Mechanisierung und Rationalisierung sind in den 1920er-Jahren nicht nur Begriffe aus der industriellen Produktion, sie kennzeichnen auch die Veränderung der Büroarbeit.
Zwischen 1907 und 1925 hatte sich im Deutschen Reich die Zahl der Angestellten knapp verdoppelt, der Anteil der Frauen unter ihnen sogar verfünffacht. In den wachsenden Verwaltungen der Großbetriebe setzte sich mit dem Einsatz von Büromaschinen die schon vor dem Ersten Weltkrieg anzutreffende Aufgliederung in Abteilungen fort. Neben Einrichtungen wie der mechanischen Buchhaltung oder der Telefonzentrale gehörte hierzu vor allem ein zentralisierter Schreibdienst.
Vornehmlich Frauen waren es, die diese neue Erwerbsmöglichkeit in der Großstadt wahrnahmen. Sie kamen meist aus bürgerlichem Elternhaus, doch auch jungen Frauen aus der Arbeiterschaft gelang immer häufiger der Sprung in den besser angesehenen Angestelltenstatus.
Die einseitige, kraftaufwendige und nicht zuletzt laute Arbeit des Schreibsaals führte häufig zu Beeinträchtigungen der Gesundheit wie Nervosität, Schwindel, Erschöpfung, Sehnenscheidenentzündungen und Schwerhörigkeit. Auch Klagen über den enormen Arbeitsdruck findet man häufig in zeitgenössischen Berichten.
In der Biographie der meisten Frauen war diese Tätigkeit daher auch keine Dauerstellung, sondern ein durch relative Selbstständigkeit gekennzeichnetes Durchgangsstadium vor dem Eintritt in die Ehe; für einen eigenen Hausstand reichte der Verdienst junger weiblicher Angestellter in den unteren Tätigkeitsgruppen in der Regel nicht.
Zu den eher seltenen Aufstiegschancen gehörte der Wechsel vom Schreibsaal in das Vorzimmer des Abteilungsleiters oder gar des Direktors.

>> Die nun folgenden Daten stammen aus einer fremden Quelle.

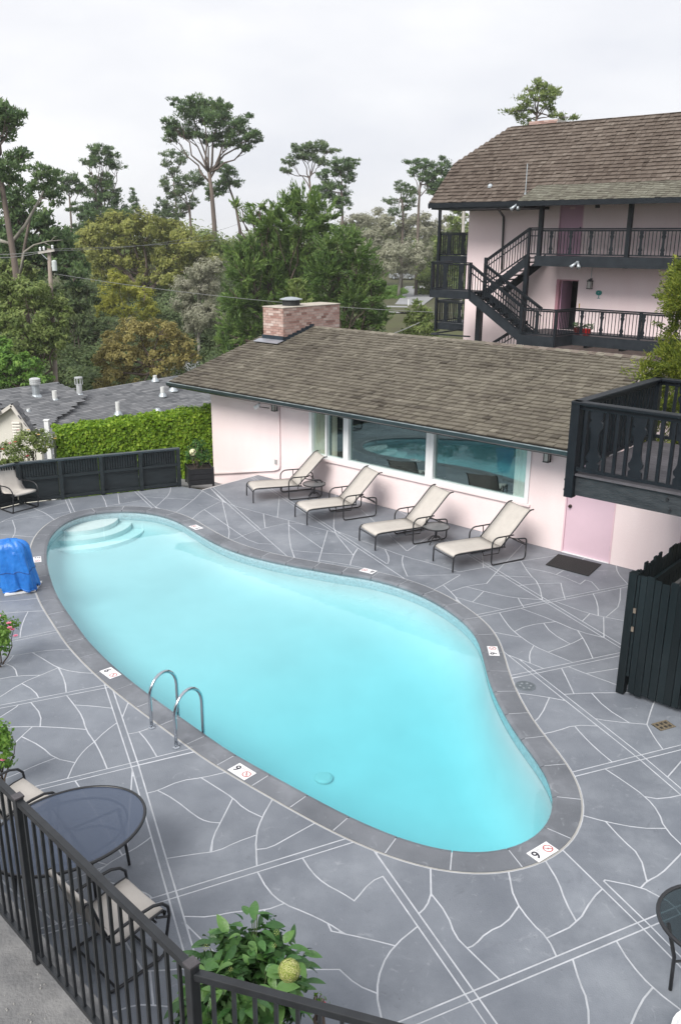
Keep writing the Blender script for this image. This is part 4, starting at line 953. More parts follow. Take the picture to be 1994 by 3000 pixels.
# stair: landing, front flight, rear flight
LZ = 4.20; l0, l1 = WP(1266, 800, LV)[0], WP(1377, 800, LV)[0]
mb = MB(); mb.box(l0, l1, FV - .1, LV, LZ - .10, LZ, fn=L); mb.box(l0 - .02, l1, LV, LV + .06, LZ - .26, LZ + .02, fn=L); mb.box(l0 - .06, l0, FV - .1, LV + .06, LZ - .26, LZ + .02, fn=L); stl = mb.build('stair_landing', M_darkgrey, bl)
railing(bl, (l0, LV), (l1, LV), LZ, LZ, 1.02, wide=7, first=6, sp=.10, ww=.22); post(l0, LV, LZ - .26, LZ + 1.04, .09, bl); post(l1, LV, LZ - .26, LZ + 1.04, .09, bl); railing(bl, (l0, LV), (l0, FV - .1), LZ, LZ, 1.02, wide=0)
def flight(uA, zA, uB, zB, v0, v1, nst, name='stair_flight'):
    mb = MB(); d = (uB - uA)
    for v in (v0, v1):
        mb.hexa([L(uA, v - .02, zA - .30), L(uB, v - .02, zB - .30), L(uB, v + .02, zB - .30), L(uA, v + .02, zA - .30), L(uA, v - .02, zA + .05), L(uB, v - .02, zB + .05), L(uB, v + .02, zB + .05), L(uA, v + .02, zA + .05)])
    f = mb.build(name, M_darkgrey, bl, fix=True)
    for i in range(nst):
        t = (i + .5) / nst; u = uA + d * t; z = zA + (zB - zA) * (i + 1) / nst - .06; w = abs(d) / nst * .55
        m2 = MB(); m2.box(u - w, u + w, min(v0, v1) + .02, max(v0, v1) - .02, z - .04, z, fn=L); m2.build('tread', M_darkgrey, f)
    return f
flight(l1, LZ, la, F1, LV, LV - .95, 8); railing(bl, (l1, LV), (la, LV), LZ, F1, .98, wide=0, sp=.11, mid=True); railing(bl, (l1, LV - .95), (la + .25, LV - .95), LZ, F1 - .1, .98, wide=0, sp=.11, mid=True)
r0 = WP(1432, 780, FV)[0]; r1 = WP(1548, 740, FV)[0]
flight(r0 - .1, LZ, r1, F2, FV + .02, BW + .25, 8); railing(bl, (r0 - .1, FV + .04), (r1, FV + .04), LZ + .18, F2, .95, wide=0, sp=.11, mid=True); railing(bl, (r1, FV + .04), (pu1 - .07, FV + .04), F2, F2, .95, wide=0, sp=.11, mid=True)
post(r0 - .12, FV + .04, LZ - .2, LZ + 1.2, .11, bl); post(r1, FV + .04, F2 - .3, F2 + .95, .09, bl)
# flight going further down behind the pool house ridge
flight(r0 + .3, .9, la - .1, 2.4, FV + .6, FV - .3, 8); railing(bl, (r0 - .6, FV + .62), (la - .1, FV + .62), .6, 2.3, .95, wide=0, sp=.12, mid=True)
# side galleries round the left end
for zf, y0 in ((F2 - .12, 0), (2.66, 1)):
    gu0 = WP(1286 if y0 == 0 else 1276, 720 if y0 == 0 else 915, -15.5)[0]
    mb = MB(); mb.box(gu0, -9.38, -17.5, -15.5, zf - .1, zf, fn=L); mb.box(gu0 - .03, -9.38, -15.5, -15.44, zf - .26, zf + .02, fn=L); mb.build('side_gallery', M_darkgrey, bl)
    railing(bl, (gu0, -15.5), (-9.42, -15.5), zf, zf, .92, sp=.10, wide=7, first=5, ww=.2); railing(bl, (gu0, -15.5), (gu0, -17.4), zf, zf, .92, sp=.12, wide=0); post(gu0, -15.5, zf - .26, zf + .95, .08, bl)
mb = MB(); a0, a1 = WP(1262, 978, -13.6), WP(1375, 986, -13.6); mb.bar(L(a0[0], -13.6, a0[1]), L(a1[0], -13.6, a1[1]), .09, .05); mb.bar(L(a0[0], -13.6, a0[1]), L(a0[0] + .4, -15.2, a0[1] + .1), .09, .05); mb.build('lower_handrail', M_darkgrey, bl)
# downspout
mb = MB(); q = [L(WP(x, y, v)[0], v, WP(x, y, v)[1]) for x, y, v in ((1456, 600, BV - .02), (1457, 611, BV - .1), (1465, 622, -14.3), (1474, 634, BW + .09), (1474, 648, BW + .07), (1470, 745, BW + .07), (1468, 790, BW + .07))]
mb.tube(q, .042, 8); mb.build('downspout', M_iron, bl, smooth=True)
# lamps
u, z = WP(1724, 832, BW + .15); lantern(u, z, bl, BW, 1.25)
mb = MB(); mb.tube([L(u, BW + .02, z + .2), L(u, BW + .02, F2 - .35)], .01, 5); mb.build('conduit', M_galv, bl)
def spot_pair(u, v, z, parent):
    mb = MB(); mb.box(u - .04, u + .04, v - .02, v + .06, z + .02, z + .12, fn=L); o = mb.build('spotlight', M_galv, parent)
    for s in (-1, 1):
        mb = MB(); a = L(u + s * .02, v + .05, z + .08); b = L(u + s * .15, v + .22, z - .10); mb.tube([a, a.lerp(b, .4), b], [.03, .045, .075], 10); mb.build('lamp_head', M_galv, o, smooth=True)
u, z = WP(1691, 775, FV + .12); spot_pair(u, FV + .11, z, bl); u, z = WP(1515, 604, BV + .1); spot_pair(u, BV + .07, z - .02, bl)
mb = MB(); u, z = WP(1748, 600, FV - .3); mb.box(u - .06, u + .06, FV - .4, FV - .28, z - .1, z, fn=L); mb.build('ceiling_lamp', M_iron, bl)
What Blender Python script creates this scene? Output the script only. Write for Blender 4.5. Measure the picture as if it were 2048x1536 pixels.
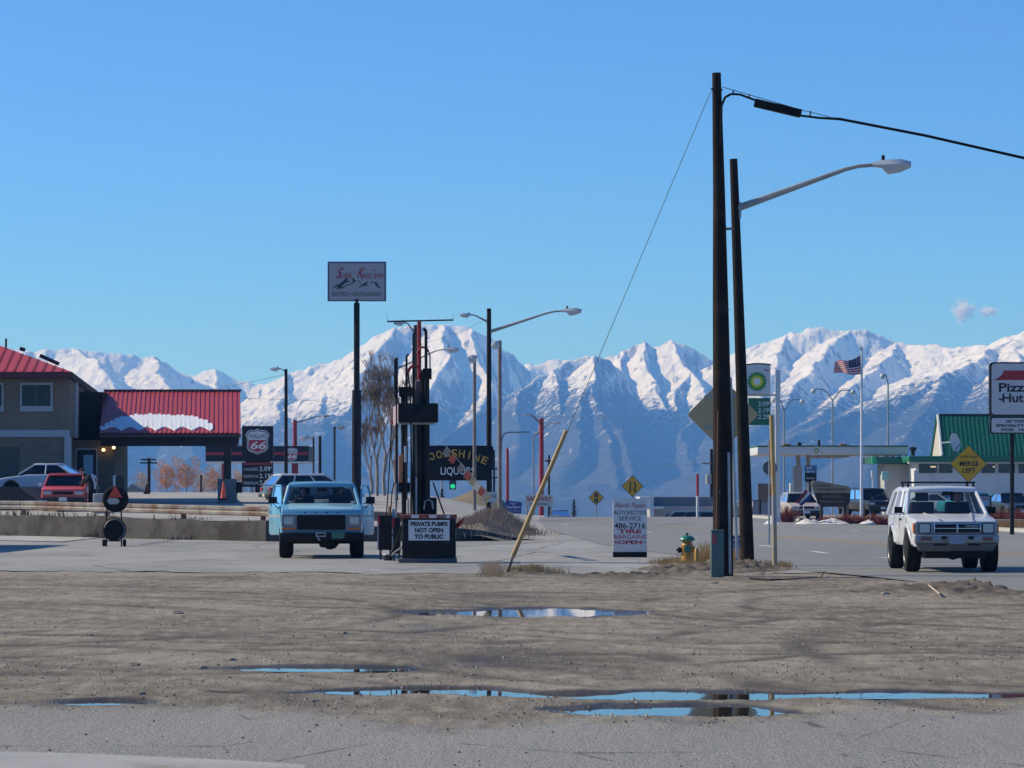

Und so ist die nach Irrungen und Wirrungen des Schicksals wie der Herzen zu guter Letzt von ihrem Chef geehelichte Privatsekretärin dramaturgischer Höhepunkt zahlloser Filme und Romane, die den neuen Typus einer selbstständigen und selbstbewussten Frau zum Inhalt haben.
Auch die Werbung entdeckt die "Neue Frau" im Büro, wie nicht nur die Werbegrafiken jener Tage zeigen, sondern auch so unscheinbare Dinge wie eine Farbbanddose mit Kosmetikspiegel des Schreibmaschinenherstellers Underwood.